Description + Goal
A representative wind tunnel simulation of given car - to calculate drag/lift values, analyse airflow and identify problem zones
Problem:
Near end of simulation when states “100%” error occurs without any indication why. Here is error
link provided for solution approach: Fatal IO Error: An Error Occurred | SimScale Knowledge Base. Data seems to be fine since all force and momentum values have been calculated and graphed. Guess that error occurs while creating the solution field data/visualizations since there only the first iterations can be viewed (e.g. until iteration 180 of 500)
occured in last 3 runs -since new mesh was used, which was suppose to be more detailed therefore precise + also with different model using same parameters for mesh generation.
Not sure what to try since the error doesn’t speak and appears after everything seams to have worked fine.
I had a look at your simulation, and as you point out, the error happens after the solution is computed, apparently when processing the result data.
With that in mind, I noticed that your are specifying a large number of solution steps to be written:
This means that you will write every 15 out of the 600 steps, which is a relatively large amount of steps and data consequently.
For a steady state simulation this is not needed. As we are computing for the converged state of the flow, what we want is only the last computed time step. In other words, all of the intermediary steps can be discarded as not being the final solution.
Please write only the last time step by setting the Write interval to be equal to the End time, and try again.
I am sure this would work. However i do have a reason for writing so many solution steps: to recreate animations like this one from cobrien
This allows me to visualize the changing vectors of flows and their characteristics (turbulence, fluctuation, etc.) this is the only way I could think of how I could recreate them (since unfortunately he did not answer me when I asked him personally under his project nor I was able to derivative the answer from his simulation setup)
However fewer time steps would be sufficient, they would have to be located after divergence (which would be around after the 350 iteration).

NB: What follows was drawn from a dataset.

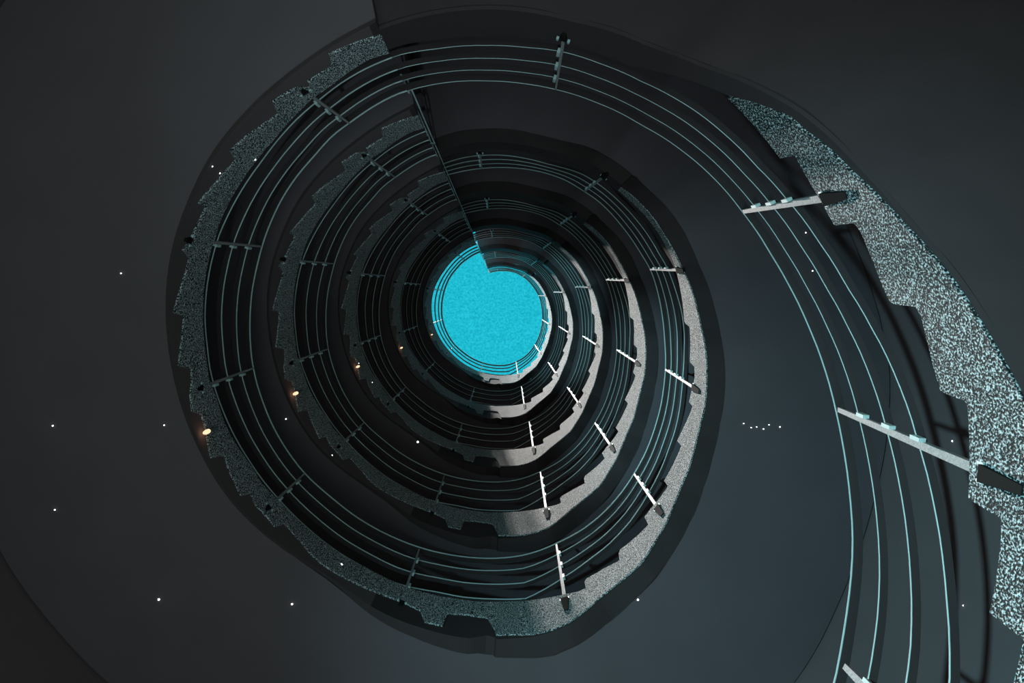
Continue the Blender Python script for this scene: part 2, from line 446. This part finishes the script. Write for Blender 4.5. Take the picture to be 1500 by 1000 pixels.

Is there a way to set a specific starting point from when onwards results should be written in a certain interval or simply listing the iterations which should be written (e,g, like 350; 351; 352; …)?
It seems to me that this animation comes from a transient simulation, compared to your steady-state solution:
In the steady-state solution, only the last solution step is actually relevant (because it has the lower residuals).
Thus, you must change to a transient simulation, which will compute a time history of the solution fields, which you can plot and extract the information that you mention. Just be aware that the computation times and core hour consumption will scalate!
I am sorry there is no a direct feature to achieve this in the Incompressible solver, but I noticed and raised the feedback to the dev team. A possible workaround is to use the ‘Continue run’ option to split the run in two parts:
The first run is for the period you don’t want to write. Here you can write only the last time.
The second run is for the period you do want to write. Here you can specify the write frequency.
I thought too that it might come from an transitent, however the project refered to did not seam to have done so and I was not able to set it up properly myself.
Nevertheless I like your proposed work around and will give it a try.